Five teams are competing for a single flight opportunity under NASA’s New Millennium space technology demonstration program. NASA intends to select one of the five teams in 2006 to develop an in-space demonstration that could be launched by the end of the decade for $130 million. The flight demonstration is intended to validate breakthrough technologies that could find their way into future Earth and space science missions.
NASA announced July 20 that it had selected 11 technology investigators from companies both large and small to join these five teams competing for the flight opportunity.
Ray Taylor, the New Millennium program executive at NASA headquarters here, said the five teams will spend the next year and about $1 million each refining their competing flight demonstration concepts, which run the gamut from a solar sail mission to flying multiple small spacecraft in formation.

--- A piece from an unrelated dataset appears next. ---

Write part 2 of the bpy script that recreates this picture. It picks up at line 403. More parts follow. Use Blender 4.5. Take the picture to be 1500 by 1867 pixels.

The other concepts include aerocapture techniques for putting spacecraft in orbit around planets with atmospheres; a demonstration of large space telescope technologies such as deployable sunshields and mechanical cryogenic coolers to super cool instruments; pinpoint landing and hazard avoidance technology demonstrations to enable future missions to land on the Moon, Mars, Europa, comets, asteroids and other deep space destinations.
Taylor said NASA will select one of the five teams next year to fly in space within the next five years as the Space Technology 9 flight validation mission.
NASA has successfully flown two New Millennium spacecraft and one flight software demonstration since it kicked off the program in 1998 with the highly successful Deep Space 1 solar-electric powered probe. Five other New Millennium projects, not including the five candidates for the Space Technology 9 flight, are still awaiting launch.